2 min 15 sec | November 2009

Miranda Hinkley (in the studio): This is a bonus track from the National Gallery podcast. You’re listening to an extract from ‘The Sacred Made Real’ audio guide. If you’d like to take the full tour, it’s available from audio guide desks throughout the Gallery.

Narrator: This room is devoted to one of the most revered saints in 17th-century Spain – Francis of Assisi. Saint Francis, who had died in 1226, was famous for his renunciation of wealth. And in this picture by Zurbarán from the latter half of the 1630s our eyes are immediately drawn to his patched and frayed habit of brown cloth, tied by a knotted rope. Saint Francis’s humility and charity was greatly admired by the Catholic Church in Spain and he was held up as an exemplary figure. But it was his intense form of prayer that really caught the religious mood of the time. And here, where we see him holding a skull in his clasped hands and raising his face to heaven, we realise he is in a state of religious ecstasy, oblivious to all distractions. Zurbarán’s sculptural illusionism makes the saint appear very close to us, and as we struggle to make out his features, it’s hard not to be swept up by the emotion of the moment. Key to this work’s power is the dramatic contrast between light and shade. Other artists, most notably Caravaggio in Italy, had worked in this style. And many have assumed the Spanish were simply following his lead. The Reverend Hanvey, however, sees Zurbarán’s use of light and shade as essential to its meaning.
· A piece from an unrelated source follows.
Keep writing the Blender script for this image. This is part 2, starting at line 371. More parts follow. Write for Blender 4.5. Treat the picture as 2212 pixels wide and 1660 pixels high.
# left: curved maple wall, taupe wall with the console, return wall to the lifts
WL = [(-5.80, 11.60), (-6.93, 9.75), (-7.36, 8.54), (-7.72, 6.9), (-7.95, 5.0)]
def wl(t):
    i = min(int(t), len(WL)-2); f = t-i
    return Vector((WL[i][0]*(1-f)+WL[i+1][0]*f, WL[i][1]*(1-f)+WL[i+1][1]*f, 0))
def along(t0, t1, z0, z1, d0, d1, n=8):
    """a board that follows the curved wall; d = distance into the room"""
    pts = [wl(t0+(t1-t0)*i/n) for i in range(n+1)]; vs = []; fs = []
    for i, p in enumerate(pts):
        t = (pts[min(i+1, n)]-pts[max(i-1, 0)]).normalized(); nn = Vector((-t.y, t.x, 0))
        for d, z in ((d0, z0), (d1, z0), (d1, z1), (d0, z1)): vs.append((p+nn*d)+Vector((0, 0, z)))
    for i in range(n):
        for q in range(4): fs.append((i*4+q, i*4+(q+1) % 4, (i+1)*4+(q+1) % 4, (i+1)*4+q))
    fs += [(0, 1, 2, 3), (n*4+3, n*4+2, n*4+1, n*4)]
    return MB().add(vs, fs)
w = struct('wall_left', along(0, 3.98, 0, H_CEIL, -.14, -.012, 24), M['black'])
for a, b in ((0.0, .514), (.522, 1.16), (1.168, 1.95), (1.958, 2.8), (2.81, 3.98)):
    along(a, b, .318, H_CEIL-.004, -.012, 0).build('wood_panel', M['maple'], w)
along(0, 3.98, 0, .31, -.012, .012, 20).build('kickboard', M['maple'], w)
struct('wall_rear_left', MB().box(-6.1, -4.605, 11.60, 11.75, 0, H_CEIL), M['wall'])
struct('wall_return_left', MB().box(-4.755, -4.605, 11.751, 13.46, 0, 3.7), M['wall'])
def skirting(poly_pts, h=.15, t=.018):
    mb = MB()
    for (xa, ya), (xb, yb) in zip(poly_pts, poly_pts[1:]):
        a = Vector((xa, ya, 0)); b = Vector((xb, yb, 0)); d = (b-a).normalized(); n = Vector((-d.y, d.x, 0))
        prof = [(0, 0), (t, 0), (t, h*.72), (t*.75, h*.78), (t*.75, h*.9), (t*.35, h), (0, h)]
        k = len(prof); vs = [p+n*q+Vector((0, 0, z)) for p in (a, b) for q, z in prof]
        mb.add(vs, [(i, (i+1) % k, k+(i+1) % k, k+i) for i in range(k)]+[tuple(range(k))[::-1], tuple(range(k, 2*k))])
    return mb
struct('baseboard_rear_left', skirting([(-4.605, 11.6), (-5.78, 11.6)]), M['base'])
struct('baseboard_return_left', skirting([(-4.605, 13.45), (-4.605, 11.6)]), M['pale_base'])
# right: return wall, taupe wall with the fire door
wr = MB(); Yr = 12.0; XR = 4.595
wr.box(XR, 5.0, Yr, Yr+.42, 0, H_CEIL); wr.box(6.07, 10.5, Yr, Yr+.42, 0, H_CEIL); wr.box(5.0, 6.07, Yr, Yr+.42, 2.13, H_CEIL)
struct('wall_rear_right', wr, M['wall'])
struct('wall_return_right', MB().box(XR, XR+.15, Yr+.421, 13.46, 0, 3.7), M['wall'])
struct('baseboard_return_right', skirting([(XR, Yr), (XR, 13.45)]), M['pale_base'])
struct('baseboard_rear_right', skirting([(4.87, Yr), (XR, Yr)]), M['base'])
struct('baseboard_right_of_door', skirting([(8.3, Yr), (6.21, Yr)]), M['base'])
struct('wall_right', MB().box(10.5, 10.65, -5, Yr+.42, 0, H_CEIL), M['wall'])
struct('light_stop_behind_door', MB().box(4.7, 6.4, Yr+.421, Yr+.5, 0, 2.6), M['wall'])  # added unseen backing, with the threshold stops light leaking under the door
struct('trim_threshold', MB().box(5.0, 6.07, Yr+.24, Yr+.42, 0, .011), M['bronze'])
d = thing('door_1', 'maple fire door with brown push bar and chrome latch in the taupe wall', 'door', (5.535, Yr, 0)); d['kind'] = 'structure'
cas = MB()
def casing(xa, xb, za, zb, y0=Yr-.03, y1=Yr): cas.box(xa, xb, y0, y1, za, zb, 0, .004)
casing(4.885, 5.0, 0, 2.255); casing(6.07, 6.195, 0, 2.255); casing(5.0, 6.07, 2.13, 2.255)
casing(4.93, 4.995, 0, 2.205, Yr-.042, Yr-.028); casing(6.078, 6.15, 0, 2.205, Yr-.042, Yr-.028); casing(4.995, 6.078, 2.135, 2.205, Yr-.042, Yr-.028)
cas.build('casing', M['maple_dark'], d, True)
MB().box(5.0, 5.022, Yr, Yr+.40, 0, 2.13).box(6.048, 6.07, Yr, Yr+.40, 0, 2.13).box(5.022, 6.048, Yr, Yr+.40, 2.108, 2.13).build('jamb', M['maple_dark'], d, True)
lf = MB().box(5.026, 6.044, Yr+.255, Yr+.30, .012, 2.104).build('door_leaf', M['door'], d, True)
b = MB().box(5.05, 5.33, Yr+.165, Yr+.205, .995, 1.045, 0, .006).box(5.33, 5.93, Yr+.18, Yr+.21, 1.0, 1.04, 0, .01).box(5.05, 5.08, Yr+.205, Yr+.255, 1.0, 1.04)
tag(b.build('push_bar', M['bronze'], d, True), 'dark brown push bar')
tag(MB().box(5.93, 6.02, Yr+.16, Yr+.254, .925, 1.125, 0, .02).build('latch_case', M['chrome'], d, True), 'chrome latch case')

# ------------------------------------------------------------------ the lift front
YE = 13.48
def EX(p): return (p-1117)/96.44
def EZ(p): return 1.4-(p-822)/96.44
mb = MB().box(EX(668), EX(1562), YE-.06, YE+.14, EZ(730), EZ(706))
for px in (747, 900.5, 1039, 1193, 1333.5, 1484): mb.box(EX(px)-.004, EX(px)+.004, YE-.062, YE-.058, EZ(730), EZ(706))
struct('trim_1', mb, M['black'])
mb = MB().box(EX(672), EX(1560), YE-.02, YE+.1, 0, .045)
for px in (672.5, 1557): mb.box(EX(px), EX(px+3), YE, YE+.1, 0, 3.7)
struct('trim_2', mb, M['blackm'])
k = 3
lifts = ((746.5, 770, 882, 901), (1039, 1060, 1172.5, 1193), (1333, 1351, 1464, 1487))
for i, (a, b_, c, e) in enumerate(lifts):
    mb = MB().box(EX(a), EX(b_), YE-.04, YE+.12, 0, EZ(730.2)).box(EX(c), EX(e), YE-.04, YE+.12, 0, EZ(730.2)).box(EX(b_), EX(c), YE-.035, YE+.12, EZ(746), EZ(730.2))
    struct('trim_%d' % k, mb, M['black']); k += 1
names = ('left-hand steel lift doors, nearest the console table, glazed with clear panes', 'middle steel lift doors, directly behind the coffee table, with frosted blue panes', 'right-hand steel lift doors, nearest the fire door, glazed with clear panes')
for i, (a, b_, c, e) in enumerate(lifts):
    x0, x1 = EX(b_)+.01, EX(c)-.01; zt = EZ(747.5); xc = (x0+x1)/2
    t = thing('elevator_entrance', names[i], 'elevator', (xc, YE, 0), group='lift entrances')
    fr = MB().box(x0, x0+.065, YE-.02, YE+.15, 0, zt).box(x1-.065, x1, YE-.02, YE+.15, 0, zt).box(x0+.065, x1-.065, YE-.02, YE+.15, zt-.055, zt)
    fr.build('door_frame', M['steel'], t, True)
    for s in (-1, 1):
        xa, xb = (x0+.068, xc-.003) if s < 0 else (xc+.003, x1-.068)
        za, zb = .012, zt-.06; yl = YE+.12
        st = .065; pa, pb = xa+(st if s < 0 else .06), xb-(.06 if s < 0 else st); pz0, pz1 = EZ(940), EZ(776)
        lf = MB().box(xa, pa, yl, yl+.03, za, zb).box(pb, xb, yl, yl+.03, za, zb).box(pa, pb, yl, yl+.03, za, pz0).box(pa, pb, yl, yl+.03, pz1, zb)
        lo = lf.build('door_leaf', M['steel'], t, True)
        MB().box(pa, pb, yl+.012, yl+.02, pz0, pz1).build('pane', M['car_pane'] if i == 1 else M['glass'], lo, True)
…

James Hanvey: What he does is he uses it to capture the drama of the mystical life in which there is light and darkness and there’s a whole play going on about light and darkness because God is light, in him there is no darkness. The light overcomes the darkness, the darkness in us, the darkness in our world. So there’s that drama that’s certainly taking place. But then there’s a more subtle, mystical understanding of that, where to be led into God is to be led into the most profound darkness.